What is needed is an exact copy of the lines from the line containing "M['slab_edge'], M['under']): me.materials.append(m)" to the line containing "bv = bmx.modifiers.new('b', 'BEVEL');", both lines included, and nothing else.

= = = =

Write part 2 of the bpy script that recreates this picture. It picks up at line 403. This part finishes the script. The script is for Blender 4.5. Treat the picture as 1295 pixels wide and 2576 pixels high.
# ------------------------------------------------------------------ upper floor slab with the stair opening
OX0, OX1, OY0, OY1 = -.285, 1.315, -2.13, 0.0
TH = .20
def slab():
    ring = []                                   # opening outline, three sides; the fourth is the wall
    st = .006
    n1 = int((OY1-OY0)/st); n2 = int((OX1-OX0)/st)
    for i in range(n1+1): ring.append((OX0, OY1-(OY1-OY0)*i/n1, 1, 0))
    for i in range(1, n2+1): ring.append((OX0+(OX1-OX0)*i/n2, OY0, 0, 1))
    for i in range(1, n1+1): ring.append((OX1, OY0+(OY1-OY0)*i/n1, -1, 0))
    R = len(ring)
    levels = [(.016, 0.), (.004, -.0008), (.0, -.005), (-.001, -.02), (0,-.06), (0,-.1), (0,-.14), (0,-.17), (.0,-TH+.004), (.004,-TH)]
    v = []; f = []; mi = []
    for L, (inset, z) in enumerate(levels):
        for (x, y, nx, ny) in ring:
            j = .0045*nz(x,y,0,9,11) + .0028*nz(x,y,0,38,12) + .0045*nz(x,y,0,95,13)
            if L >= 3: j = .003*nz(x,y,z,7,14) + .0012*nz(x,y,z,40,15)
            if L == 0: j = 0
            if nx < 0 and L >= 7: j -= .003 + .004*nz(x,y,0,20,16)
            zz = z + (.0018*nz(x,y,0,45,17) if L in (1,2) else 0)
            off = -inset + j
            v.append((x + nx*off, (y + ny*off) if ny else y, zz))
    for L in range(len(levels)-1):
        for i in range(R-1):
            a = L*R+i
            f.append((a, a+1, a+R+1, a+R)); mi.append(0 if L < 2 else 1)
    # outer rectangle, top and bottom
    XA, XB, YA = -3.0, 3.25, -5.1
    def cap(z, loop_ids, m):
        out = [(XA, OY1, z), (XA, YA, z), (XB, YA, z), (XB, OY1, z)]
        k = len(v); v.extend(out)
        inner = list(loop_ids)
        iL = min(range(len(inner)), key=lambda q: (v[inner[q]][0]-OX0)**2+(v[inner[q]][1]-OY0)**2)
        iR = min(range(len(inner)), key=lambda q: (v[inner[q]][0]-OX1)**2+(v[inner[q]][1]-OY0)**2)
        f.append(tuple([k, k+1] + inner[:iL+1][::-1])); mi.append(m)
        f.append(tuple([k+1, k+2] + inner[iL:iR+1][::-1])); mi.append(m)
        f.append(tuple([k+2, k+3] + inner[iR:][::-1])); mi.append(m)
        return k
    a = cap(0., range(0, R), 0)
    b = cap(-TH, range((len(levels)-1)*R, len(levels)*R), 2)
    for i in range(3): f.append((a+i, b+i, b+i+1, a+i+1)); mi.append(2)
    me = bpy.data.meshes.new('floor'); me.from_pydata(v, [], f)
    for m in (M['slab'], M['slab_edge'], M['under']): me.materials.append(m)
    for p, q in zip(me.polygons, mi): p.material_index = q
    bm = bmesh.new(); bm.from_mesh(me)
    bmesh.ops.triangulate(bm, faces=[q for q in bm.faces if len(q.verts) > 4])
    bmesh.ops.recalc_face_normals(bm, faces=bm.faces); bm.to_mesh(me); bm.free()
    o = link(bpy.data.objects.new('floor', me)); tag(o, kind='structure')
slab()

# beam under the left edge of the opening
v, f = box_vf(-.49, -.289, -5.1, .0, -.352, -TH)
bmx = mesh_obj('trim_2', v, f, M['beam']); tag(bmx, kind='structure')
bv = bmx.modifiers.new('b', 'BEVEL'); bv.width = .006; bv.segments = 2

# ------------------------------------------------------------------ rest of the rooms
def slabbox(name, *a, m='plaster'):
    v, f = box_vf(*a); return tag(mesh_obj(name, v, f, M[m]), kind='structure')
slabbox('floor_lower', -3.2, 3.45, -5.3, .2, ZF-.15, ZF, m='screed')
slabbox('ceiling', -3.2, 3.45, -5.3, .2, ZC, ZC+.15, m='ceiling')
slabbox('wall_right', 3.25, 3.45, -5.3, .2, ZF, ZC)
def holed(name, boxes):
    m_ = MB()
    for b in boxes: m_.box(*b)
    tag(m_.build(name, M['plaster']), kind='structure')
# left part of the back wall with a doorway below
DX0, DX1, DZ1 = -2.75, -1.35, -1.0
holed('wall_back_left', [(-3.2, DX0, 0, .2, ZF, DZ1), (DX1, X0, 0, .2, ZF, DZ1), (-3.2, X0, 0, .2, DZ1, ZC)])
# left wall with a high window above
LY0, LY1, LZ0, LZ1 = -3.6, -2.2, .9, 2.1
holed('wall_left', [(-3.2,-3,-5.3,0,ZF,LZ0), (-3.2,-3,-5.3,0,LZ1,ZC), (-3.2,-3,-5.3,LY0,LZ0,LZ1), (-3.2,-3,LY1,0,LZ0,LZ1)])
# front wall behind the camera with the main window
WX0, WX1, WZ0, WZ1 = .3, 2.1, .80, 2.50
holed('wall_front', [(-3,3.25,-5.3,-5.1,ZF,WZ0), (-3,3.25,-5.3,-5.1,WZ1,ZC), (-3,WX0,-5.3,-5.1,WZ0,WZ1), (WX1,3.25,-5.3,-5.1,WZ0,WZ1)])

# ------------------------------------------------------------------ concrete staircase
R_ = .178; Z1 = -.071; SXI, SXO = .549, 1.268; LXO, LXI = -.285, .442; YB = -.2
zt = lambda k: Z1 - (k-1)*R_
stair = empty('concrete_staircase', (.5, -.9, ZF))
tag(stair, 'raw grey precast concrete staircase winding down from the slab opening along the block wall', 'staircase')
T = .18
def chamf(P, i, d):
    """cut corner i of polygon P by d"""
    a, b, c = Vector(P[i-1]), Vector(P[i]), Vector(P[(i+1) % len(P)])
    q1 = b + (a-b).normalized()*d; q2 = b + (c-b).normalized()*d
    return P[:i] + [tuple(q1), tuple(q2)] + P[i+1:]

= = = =

[RESULT OF THE EXERCISE]
    for m in (M['slab'], M['slab_edge'], M['under']): me.materials.append(m)
    for p, q in zip(me.polygons, mi): p.material_index = q
    bm = bmesh.new(); bm.from_mesh(me)
    bmesh.ops.triangulate(bm, faces=[q for q in bm.faces if len(q.verts) > 4])
    bmesh.ops.recalc_face_normals(bm, faces=bm.faces); bm.to_mesh(me); bm.free()
    o = link(bpy.data.objects.new('floor', me)); tag(o, kind='structure')
slab()

# beam under the left edge of the opening
v, f = box_vf(-.49, -.289, -5.1, .0, -.352, -TH)
bmx = mesh_obj('trim_2', v, f, M['beam']); tag(bmx, kind='structure')
bv = bmx.modifiers.new('b', 'BEVEL'); bv.width = .006; bv.segments = 2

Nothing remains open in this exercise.